Has he ever encouraged any of his children — two surviving sons and two daughters — to join the movement? “Once my son Mangtinthang wanted to spend some time in the camp. But I did not entertain his demand as the organisational rules wouldn’t have allowed him to leave,” he replies.
His younger son, Tongkhohao, is studying in Delhi University and his daughters — Lhaineithem and Neilhing — are married and live in Nagaland. His wife, whose name he doesn’t want to disclose, is an All India Radio employee in Imphal. “I meet my family only twice a year. I miss them a lot,” he says.
The one he misses the most is his eldest son, Lunminlen, who died in 2007 at the age of 25. Haokip blames himself for his son’s death. “My son was gay and I couldn’t accept him the way he was. He was depressed, took drugs and committed suicide,” says the grieving father, who admits that he is a bit “orthodox” in his thinking.
His traditional mindset is also reflected in his opinion on women cadre members who he believes “distract” their male counterparts. “I fear our male soldiers would end up fighting over women,” he says, adding that there are only 150 women in the cadre.

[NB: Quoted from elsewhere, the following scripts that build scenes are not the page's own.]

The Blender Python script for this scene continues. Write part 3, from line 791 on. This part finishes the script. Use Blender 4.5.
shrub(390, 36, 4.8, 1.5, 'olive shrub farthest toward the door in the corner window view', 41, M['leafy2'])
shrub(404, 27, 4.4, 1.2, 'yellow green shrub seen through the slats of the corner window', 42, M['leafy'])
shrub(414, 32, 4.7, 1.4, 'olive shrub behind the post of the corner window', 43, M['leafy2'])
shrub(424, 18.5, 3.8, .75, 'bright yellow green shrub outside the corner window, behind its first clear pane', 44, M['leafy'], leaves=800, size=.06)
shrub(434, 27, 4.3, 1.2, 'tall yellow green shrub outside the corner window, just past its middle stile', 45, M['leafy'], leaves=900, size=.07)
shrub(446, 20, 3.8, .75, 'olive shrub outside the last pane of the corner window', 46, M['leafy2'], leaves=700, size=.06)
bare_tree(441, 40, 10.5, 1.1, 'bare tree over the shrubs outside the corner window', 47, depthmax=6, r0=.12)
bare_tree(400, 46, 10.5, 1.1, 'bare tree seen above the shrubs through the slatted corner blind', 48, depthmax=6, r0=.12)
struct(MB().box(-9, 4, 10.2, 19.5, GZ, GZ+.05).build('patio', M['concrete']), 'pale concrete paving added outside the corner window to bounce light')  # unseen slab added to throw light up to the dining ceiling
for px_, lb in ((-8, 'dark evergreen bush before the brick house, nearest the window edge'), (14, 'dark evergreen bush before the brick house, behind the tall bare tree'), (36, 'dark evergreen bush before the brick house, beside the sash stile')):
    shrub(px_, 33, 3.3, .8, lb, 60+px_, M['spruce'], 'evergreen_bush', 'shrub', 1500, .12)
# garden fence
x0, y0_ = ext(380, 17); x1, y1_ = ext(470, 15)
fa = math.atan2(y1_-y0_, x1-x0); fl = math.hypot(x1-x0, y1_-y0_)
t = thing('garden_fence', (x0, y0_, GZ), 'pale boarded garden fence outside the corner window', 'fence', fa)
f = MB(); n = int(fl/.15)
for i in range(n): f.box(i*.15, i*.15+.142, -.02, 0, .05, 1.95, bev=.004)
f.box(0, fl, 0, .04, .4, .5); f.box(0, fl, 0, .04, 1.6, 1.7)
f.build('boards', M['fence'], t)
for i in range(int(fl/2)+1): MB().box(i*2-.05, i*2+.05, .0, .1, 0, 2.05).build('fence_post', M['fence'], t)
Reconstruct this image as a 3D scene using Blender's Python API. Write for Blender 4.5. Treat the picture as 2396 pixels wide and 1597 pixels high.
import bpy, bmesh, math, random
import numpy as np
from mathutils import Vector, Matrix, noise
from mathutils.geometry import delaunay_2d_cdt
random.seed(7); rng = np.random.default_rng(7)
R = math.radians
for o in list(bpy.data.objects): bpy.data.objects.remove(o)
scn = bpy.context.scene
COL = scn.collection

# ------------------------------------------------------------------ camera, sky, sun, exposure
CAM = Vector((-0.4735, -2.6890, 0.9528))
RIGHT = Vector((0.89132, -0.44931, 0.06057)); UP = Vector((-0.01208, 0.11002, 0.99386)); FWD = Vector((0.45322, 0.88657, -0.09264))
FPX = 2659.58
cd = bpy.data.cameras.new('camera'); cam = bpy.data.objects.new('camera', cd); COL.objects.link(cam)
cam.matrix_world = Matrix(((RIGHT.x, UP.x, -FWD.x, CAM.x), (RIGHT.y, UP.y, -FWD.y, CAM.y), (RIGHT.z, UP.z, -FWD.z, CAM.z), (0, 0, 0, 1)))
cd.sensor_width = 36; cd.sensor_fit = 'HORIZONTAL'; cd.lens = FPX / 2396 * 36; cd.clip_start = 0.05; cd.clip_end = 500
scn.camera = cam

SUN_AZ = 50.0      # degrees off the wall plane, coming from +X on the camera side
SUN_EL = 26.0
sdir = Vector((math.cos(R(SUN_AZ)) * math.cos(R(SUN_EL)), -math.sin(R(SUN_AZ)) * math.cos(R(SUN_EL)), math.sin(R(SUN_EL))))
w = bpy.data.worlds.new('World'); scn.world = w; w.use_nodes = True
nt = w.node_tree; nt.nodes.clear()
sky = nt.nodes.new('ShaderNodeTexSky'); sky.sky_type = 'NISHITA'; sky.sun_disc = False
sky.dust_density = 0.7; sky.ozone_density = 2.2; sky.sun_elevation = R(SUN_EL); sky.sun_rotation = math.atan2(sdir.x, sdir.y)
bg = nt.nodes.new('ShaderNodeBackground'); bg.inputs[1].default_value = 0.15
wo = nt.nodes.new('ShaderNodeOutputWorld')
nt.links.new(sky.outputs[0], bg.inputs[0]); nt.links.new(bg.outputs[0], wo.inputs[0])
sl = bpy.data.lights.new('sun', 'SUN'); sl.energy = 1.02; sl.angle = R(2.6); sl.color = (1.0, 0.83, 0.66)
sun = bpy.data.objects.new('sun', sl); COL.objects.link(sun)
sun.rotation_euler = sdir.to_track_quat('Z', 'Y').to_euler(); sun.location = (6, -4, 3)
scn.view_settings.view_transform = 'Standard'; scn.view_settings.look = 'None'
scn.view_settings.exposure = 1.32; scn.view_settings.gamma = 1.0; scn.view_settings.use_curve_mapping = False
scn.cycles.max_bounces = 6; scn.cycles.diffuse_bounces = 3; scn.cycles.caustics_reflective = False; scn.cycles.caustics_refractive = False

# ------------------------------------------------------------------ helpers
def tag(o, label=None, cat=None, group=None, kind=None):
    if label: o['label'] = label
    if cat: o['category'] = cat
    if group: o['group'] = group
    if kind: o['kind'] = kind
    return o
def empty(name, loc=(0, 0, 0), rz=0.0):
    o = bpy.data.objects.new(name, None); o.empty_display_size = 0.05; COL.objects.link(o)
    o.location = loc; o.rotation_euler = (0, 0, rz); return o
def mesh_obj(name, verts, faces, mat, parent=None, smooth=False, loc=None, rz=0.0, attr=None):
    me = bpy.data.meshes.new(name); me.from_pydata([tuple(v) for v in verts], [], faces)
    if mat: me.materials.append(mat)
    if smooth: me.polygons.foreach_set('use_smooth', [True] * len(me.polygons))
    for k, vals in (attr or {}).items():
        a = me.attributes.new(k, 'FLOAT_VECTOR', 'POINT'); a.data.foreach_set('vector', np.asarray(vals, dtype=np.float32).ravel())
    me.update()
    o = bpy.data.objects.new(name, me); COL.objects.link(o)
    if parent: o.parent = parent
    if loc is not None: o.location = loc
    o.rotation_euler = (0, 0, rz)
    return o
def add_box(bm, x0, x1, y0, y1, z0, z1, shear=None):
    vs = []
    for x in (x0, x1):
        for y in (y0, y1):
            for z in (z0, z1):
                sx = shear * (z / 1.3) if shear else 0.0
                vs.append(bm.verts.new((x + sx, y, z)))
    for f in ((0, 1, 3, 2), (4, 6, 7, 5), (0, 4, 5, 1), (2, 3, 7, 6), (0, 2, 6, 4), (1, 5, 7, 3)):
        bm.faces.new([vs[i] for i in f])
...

Haokip, clearly, is proud of the history of the Kukis, who declared war against the British in 1917 for the independence of Manipur. “During World War II, we also fought along with the Imperial Japanese Army and the Indian National Army against the British.”
But the militant leader does not support Maoist insurgents in the country. “I condemn their attacks,” he says. Stressing that his organisation, unlike some other Northeastern militant groups, has no links with the Maoists, he says: “The Maoists are like the al Qaida. They should not use guns for social reformation.”
But guns for a new state? That, clearly, is whole new ballgame.